Grease guzzlers find a way to save on gasoline – vegetable oil

Ty Martin estimates he gets about 100 miles per gallon of diesel out of his old Dodge truck.

And he’s not joking.

“I’ve done some extensive road testing and had great luck,” the Lawrence resident said.

Martin is one of a small but growing group of drivers who are skirting rising gas prices and taking what they see as a more environmentally friendly route by fueling their cars with used restaurant grease.

“It’s something that’s really taken off in the last two years,” said Josiah Cuneo, production manager for Greasecar Vegetable Fuel Systems, a Massachusetts-based company that sells the kits to enable diesel engines to run on vegetable oil.

Grease guzzlers

For Martin and his co-worker and fellow grease guzzler Marcos Markoulatos, it’s more than just a way to run the car – it’s a way of life.

The two, both automotive technicians at Kansas City Auto Sport, started using grease in their vehicles last year. They both drive Dodge trucks built to run on diesel.

Markoulatos bought a $1,000 kit to convert his engine to use vegetable oil.

The process involves essentially adding a second fuel system to the vehicle to accommodate the vegetable oil.

“You keep diesel in the main system, vegetable oil in the added system and then you have a switch where you can switch between the two fuels,” Markoulatos said. “It took me a very leisurely weekend to install.”

Martin, who converted his engine a bit later, chose to convert his truck from scratch, using a mixture of salvaged parts.

In the winter, Martin will use diesel fuel for the first 10 minutes of his drive until the grease, which thickens in cold weather, warms up along with the engine. Then he’ll flip the switch to grease for the remainder of the trip until just before the end, when he switches back to diesel to purge the oil from the engine.

Regardless of whether he drives to Topeka or Denver, he’ll use the same amount of diesel to get started and to end his trip. That makes long-distance driving with grease particularly economical, the drivers said.

Fill ‘er up

For these drivers, local restaurants take the place of gas stations.

Martin and Markoulatos have built relationships with downtown Lawrence restaurant staff members whom they visit regularly when they pick up leftover oil that was used to fry french fries, onion rings and other foods.

Martin declined to say where he gets the grease because he didn’t want to inform others of his resources and lose out on the grease.

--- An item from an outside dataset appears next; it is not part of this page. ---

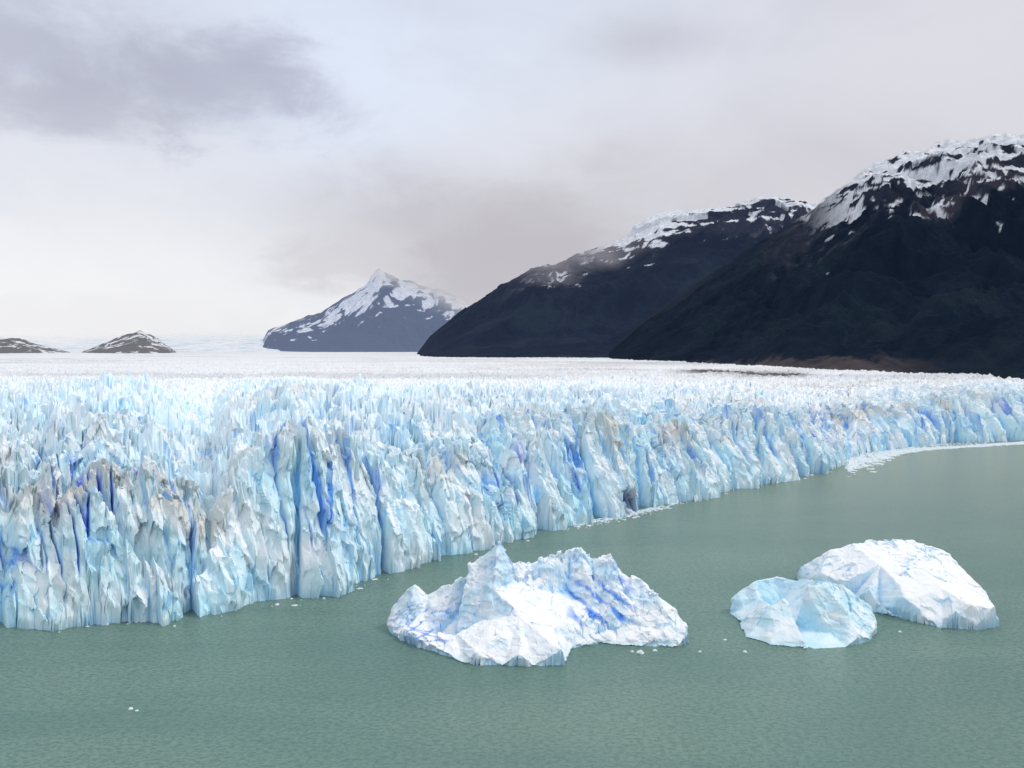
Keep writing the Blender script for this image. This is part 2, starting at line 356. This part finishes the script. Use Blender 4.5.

Not all grease is considered equal and the drivers prefer quality restaurants that use quality oil and change it regularly, he said.

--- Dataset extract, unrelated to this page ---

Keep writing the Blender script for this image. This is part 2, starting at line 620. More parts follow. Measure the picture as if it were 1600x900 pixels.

Using grease can be time-consuming, but Martin and Markoulatos say they don’t mind.

After gathering the grease, the drivers must take it home, where they let it settle in a large bucket. Then they pass it through a filter and into another bucket where it stays until it’s pumped into the trucks.

Markoulatos said he gets about 20 miles per gallon when using grease and about 22 miles per gallon on diesel.

“You lose a little bit of economy and a little bit of power – I’d say less than 10 percent of either,” Markoulatos said. “I bought the truck to haul a trailer with my Jeep on it. And I’ve never had any issues with that. There’s never any time when I wish I had more power running on vegetable oil. It seems like an even trade-off.”

Clean Air Act

Cuneo, of Greasecar, said the company has sold 3,000 conversion kits since the company started in 2000 and this year has been the busiest so far.

Cuneo attributes rising sales to the spike in fuel costs as well as increased concerns about global warming.

“One of the first questions we always get is ‘What is the difference between what we’re doing and biodiesel?'” Cuneo said.

Biodiesel is a fuel made from vegetable oil that can run in any unmodified diesel engine.

Cuneo admits that vegetable oil is more time-consuming to process and use than biodiesel, which is available at some gas stations.

But with vegetable oil, “the benefit is you’re going to be paying essentially nothing for the fuel that you’re using,” he said.

While grease users point to the fuel’s ecofriendliness, the Environmental Protection Agency sees it differently. Using vegetable oil fuel is a violation of the Clean Air Act, according to the EPA.

“The Clean Air Act requires they use only registered fuels,” EPA spokesman John Millett said. “If you’re making your own fuel, then it’s not a registered fuel.”

Millett said drivers that use vegetable oil fuel run a few risks, including creating more pollution than diesel or biodiesel, damaging their engines and the legal risk of using an unregistered fuel.

“There are compounds in vegetable oil that create a soot,” Millett said of the pollution concerns.

And, he said, working with fuels in a home or garage can be a fire hazard.

But vegetable oil fuel drivers point out it’s a renewable resource and say it’s “carbon neutral” because vegetable oil plants absorb more carbon dioxide from the air during their growing cycle than is released when the oil is burned. It also uses a restaurant waste that otherwise would be disposed of.

They also don’t mind another unique aspect – the smell.

Sniff the exhaust and you’ll likely get a whiff of french fries or onion rings.

“It smells pretty much like Burger King,” Martin said of his exhaust. “I don’t know what that says about Burger King.”